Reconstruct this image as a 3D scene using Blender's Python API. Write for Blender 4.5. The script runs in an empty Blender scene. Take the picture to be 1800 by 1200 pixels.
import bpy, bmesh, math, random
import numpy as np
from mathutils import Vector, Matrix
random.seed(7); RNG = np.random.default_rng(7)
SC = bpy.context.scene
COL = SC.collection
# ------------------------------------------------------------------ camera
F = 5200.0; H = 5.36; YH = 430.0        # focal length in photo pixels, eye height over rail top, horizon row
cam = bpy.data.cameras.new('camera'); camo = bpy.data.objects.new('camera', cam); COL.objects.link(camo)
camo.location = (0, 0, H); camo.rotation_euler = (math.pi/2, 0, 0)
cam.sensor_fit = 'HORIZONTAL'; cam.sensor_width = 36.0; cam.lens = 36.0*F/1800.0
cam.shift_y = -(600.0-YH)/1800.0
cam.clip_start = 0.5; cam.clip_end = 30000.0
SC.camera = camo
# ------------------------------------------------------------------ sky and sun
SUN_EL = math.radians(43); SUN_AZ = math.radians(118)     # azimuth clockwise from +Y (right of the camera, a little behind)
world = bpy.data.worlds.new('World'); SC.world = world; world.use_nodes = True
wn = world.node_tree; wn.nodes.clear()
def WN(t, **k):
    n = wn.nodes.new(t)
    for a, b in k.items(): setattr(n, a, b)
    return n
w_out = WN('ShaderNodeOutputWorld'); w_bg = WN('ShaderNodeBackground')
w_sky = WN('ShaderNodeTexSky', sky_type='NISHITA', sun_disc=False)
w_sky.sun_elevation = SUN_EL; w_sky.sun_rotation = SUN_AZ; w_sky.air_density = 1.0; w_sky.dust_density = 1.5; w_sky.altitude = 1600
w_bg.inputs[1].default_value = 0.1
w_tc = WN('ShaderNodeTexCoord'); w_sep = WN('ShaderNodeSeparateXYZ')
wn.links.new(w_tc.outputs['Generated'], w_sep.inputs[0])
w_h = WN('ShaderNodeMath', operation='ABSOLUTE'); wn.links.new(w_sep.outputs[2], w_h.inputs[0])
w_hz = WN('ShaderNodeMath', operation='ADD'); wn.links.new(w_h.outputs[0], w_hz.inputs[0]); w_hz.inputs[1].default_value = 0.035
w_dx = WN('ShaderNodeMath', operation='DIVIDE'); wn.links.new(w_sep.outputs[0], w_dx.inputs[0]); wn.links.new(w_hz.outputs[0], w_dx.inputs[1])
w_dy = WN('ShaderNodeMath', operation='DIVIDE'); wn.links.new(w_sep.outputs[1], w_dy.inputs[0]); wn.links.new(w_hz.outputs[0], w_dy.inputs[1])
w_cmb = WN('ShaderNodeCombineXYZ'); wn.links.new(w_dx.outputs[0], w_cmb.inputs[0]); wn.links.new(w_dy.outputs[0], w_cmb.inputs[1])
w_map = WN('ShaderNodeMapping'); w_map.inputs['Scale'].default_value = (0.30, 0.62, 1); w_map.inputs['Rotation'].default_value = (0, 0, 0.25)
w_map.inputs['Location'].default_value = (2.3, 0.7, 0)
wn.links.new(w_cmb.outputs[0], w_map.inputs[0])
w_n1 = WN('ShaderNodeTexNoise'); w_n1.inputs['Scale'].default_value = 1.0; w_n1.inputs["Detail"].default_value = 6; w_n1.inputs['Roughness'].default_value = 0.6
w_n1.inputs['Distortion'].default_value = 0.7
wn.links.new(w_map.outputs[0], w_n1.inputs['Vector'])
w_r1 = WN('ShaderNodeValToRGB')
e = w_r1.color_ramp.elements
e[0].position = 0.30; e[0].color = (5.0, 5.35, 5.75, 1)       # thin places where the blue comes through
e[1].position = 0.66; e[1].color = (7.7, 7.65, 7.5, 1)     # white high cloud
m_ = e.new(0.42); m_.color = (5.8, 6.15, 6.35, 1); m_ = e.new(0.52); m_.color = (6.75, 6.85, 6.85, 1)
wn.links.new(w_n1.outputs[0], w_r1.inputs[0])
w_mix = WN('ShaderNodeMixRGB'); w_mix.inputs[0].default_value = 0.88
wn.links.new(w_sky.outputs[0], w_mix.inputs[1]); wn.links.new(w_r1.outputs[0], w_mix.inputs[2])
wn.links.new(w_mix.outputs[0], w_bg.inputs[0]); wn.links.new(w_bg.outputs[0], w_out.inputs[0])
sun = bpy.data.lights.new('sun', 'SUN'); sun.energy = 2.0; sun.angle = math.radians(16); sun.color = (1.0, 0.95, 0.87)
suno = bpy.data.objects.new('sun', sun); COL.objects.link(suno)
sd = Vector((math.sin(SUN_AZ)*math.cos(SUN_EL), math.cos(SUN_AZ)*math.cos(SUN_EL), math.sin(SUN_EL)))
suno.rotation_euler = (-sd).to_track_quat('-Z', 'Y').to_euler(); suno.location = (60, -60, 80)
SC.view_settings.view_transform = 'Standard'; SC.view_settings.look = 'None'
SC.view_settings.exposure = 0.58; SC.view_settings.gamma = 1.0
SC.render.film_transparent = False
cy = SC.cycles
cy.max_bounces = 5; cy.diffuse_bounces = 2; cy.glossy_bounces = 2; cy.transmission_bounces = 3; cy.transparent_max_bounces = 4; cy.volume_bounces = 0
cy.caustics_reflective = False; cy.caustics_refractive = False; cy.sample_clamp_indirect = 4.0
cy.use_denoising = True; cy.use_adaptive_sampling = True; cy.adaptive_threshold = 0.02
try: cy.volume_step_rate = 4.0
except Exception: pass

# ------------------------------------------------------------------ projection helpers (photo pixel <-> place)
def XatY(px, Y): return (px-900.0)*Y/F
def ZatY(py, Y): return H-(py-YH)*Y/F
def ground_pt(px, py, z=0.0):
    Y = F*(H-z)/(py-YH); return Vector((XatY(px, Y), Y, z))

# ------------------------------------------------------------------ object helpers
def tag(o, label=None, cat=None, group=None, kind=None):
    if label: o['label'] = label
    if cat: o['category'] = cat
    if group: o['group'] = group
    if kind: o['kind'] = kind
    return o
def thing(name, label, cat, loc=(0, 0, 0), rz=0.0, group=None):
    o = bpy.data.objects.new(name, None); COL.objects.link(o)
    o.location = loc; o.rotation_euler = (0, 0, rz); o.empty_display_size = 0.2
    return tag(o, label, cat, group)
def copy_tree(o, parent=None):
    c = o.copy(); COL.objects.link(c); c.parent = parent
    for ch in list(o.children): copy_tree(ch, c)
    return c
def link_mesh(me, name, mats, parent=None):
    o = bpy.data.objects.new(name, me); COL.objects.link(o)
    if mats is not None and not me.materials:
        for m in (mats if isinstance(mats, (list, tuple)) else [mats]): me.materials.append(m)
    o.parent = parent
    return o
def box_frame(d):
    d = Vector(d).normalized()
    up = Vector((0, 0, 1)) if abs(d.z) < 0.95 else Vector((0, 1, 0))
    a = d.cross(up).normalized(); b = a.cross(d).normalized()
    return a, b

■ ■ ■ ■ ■

WORK TO DO: Repeat the listing above without any change.

OUTPUT OF THE EXERCISE:
Reconstruct this image as a 3D scene using Blender's Python API. Write for Blender 4.5. The script runs in an empty Blender scene. Take the picture to be 1800 by 1200 pixels.
import bpy, bmesh, math, random
import numpy as np
from mathutils import Vector, Matrix
random.seed(7); RNG = np.random.default_rng(7)
SC = bpy.context.scene
COL = SC.collection
# ------------------------------------------------------------------ camera
F = 5200.0; H = 5.36; YH = 430.0        # focal length in photo pixels, eye height over rail top, horizon row
cam = bpy.data.cameras.new('camera'); camo = bpy.data.objects.new('camera', cam); COL.objects.link(camo)
camo.location = (0, 0, H); camo.rotation_euler = (math.pi/2, 0, 0)
cam.sensor_fit = 'HORIZONTAL'; cam.sensor_width = 36.0; cam.lens = 36.0*F/1800.0
cam.shift_y = -(600.0-YH)/1800.0
cam.clip_start = 0.5; cam.clip_end = 30000.0
SC.camera = camo
# ------------------------------------------------------------------ sky and sun
SUN_EL = math.radians(43); SUN_AZ = math.radians(118)     # azimuth clockwise from +Y (right of the camera, a little behind)
world = bpy.data.worlds.new('World'); SC.world = world; world.use_nodes = True
wn = world.node_tree; wn.nodes.clear()
def WN(t, **k):
    n = wn.nodes.new(t)
    for a, b in k.items(): setattr(n, a, b)
    return n
w_out = WN('ShaderNodeOutputWorld'); w_bg = WN('ShaderNodeBackground')
w_sky = WN('ShaderNodeTexSky', sky_type='NISHITA', sun_disc=False)
w_sky.sun_elevation = SUN_EL; w_sky.sun_rotation = SUN_AZ; w_sky.air_density = 1.0; w_sky.dust_density = 1.5; w_sky.altitude = 1600
w_bg.inputs[1].default_value = 0.1
w_tc = WN('ShaderNodeTexCoord'); w_sep = WN('ShaderNodeSeparateXYZ')
wn.links.new(w_tc.outputs['Generated'], w_sep.inputs[0])
w_h = WN('ShaderNodeMath', operation='ABSOLUTE'); wn.links.new(w_sep.outputs[2], w_h.inputs[0])
w_hz = WN('ShaderNodeMath', operation='ADD'); wn.links.new(w_h.outputs[0], w_hz.inputs[0]); w_hz.inputs[1].default_value = 0.035
w_dx = WN('ShaderNodeMath', operation='DIVIDE'); wn.links.new(w_sep.outputs[0], w_dx.inputs[0]); wn.links.new(w_hz.outputs[0], w_dx.inputs[1])
w_dy = WN('ShaderNodeMath', operation='DIVIDE'); wn.links.new(w_sep.outputs[1], w_dy.inputs[0]); wn.links.new(w_hz.outputs[0], w_dy.inputs[1])
w_cmb = WN('ShaderNodeCombineXYZ'); wn.links.new(w_dx.outputs[0], w_cmb.inputs[0]); wn.links.new(w_dy.outputs[0], w_cmb.inputs[1])
w_map = WN('ShaderNodeMapping'); w_map.inputs['Scale'].default_value = (0.30, 0.62, 1); w_map.inputs['Rotation'].default_value = (0, 0, 0.25)
w_map.inputs['Location'].default_value = (2.3, 0.7, 0)
wn.links.new(w_cmb.outputs[0], w_map.inputs[0])
w_n1 = WN('ShaderNodeTexNoise'); w_n1.inputs['Scale'].default_value = 1.0; w_n1.inputs["Detail"].default_value = 6; w_n1.inputs['Roughness'].default_value = 0.6
w_n1.inputs['Distortion'].default_value = 0.7
wn.links.new(w_map.outputs[0], w_n1.inputs['Vector'])
w_r1 = WN('ShaderNodeValToRGB')
e = w_r1.color_ramp.elements
e[0].position = 0.30; e[0].color = (5.0, 5.35, 5.75, 1)       # thin places where the blue comes through
e[1].position = 0.66; e[1].color = (7.7, 7.65, 7.5, 1)     # white high cloud
m_ = e.new(0.42); m_.color = (5.8, 6.15, 6.35, 1); m_ = e.new(0.52); m_.color = (6.75, 6.85, 6.85, 1)
wn.links.new(w_n1.outputs[0], w_r1.inputs[0])
w_mix = WN('ShaderNodeMixRGB'); w_mix.inputs[0].default_value = 0.88
wn.links.new(w_sky.outputs[0], w_mix.inputs[1]); wn.links.new(w_r1.outputs[0], w_mix.inputs[2])
wn.links.new(w_mix.outputs[0], w_bg.inputs[0]); wn.links.new(w_bg.outputs[0], w_out.inputs[0])
sun = bpy.data.lights.new('sun', 'SUN'); sun.energy = 2.0; sun.angle = math.radians(16); sun.color = (1.0, 0.95, 0.87)
suno = bpy.data.objects.new('sun', sun); COL.objects.link(suno)
sd = Vector((math.sin(SUN_AZ)*math.cos(SUN_EL), math.cos(SUN_AZ)*math.cos(SUN_EL), math.sin(SUN_EL)))
suno.rotation_euler = (-sd).to_track_quat('-Z', 'Y').to_euler(); suno.location = (60, -60, 80)
SC.view_settings.view_transform = 'Standard'; SC.view_settings.look = 'None'
SC.view_settings.exposure = 0.58; SC.view_settings.gamma = 1.0
SC.render.film_transparent = False
cy = SC.cycles
cy.max_bounces = 5; cy.diffuse_bounces = 2; cy.glossy_bounces = 2; cy.transmission_bounces = 3; cy.transparent_max_bounces = 4; cy.volume_bounces = 0
cy.caustics_reflective = False; cy.caustics_refractive = False; cy.sample_clamp_indirect = 4.0
cy.use_denoising = True; cy.use_adaptive_sampling = True; cy.adaptive_threshold = 0.02
try: cy.volume_step_rate = 4.0
except Exception: pass

# ------------------------------------------------------------------ projection helpers (photo pixel <-> place)
def XatY(px, Y): return (px-900.0)*Y/F
def ZatY(py, Y): return H-(py-YH)*Y/F
def ground_pt(px, py, z=0.0):
    Y = F*(H-z)/(py-YH); return Vector((XatY(px, Y), Y, z))

# ------------------------------------------------------------------ object helpers
def tag(o, label=None, cat=None, group=None, kind=None):
    if label: o['label'] = label
    if cat: o['category'] = cat
    if group: o['group'] = group
    if kind: o['kind'] = kind
    return o
def thing(name, label, cat, loc=(0, 0, 0), rz=0.0, group=None):
    o = bpy.data.objects.new(name, None); COL.objects.link(o)
    o.location = loc; o.rotation_euler = (0, 0, rz); o.empty_display_size = 0.2
    return tag(o, label, cat, group)
def copy_tree(o, parent=None):
    c = o.copy(); COL.objects.link(c); c.parent = parent
    for ch in list(o.children): copy_tree(ch, c)
    return c
def link_mesh(me, name, mats, parent=None):
    o = bpy.data.objects.new(name, me); COL.objects.link(o)
    if mats is not None and not me.materials:
        for m in (mats if isinstance(mats, (list, tuple)) else [mats]): me.materials.append(m)
    o.parent = parent
    return o
def box_frame(d):
    d = Vector(d).normalized()
    up = Vector((0, 0, 1)) if abs(d.z) < 0.95 else Vector((0, 1, 0))
    a = d.cross(up).normalized(); b = a.cross(d).normalized()
    return a, b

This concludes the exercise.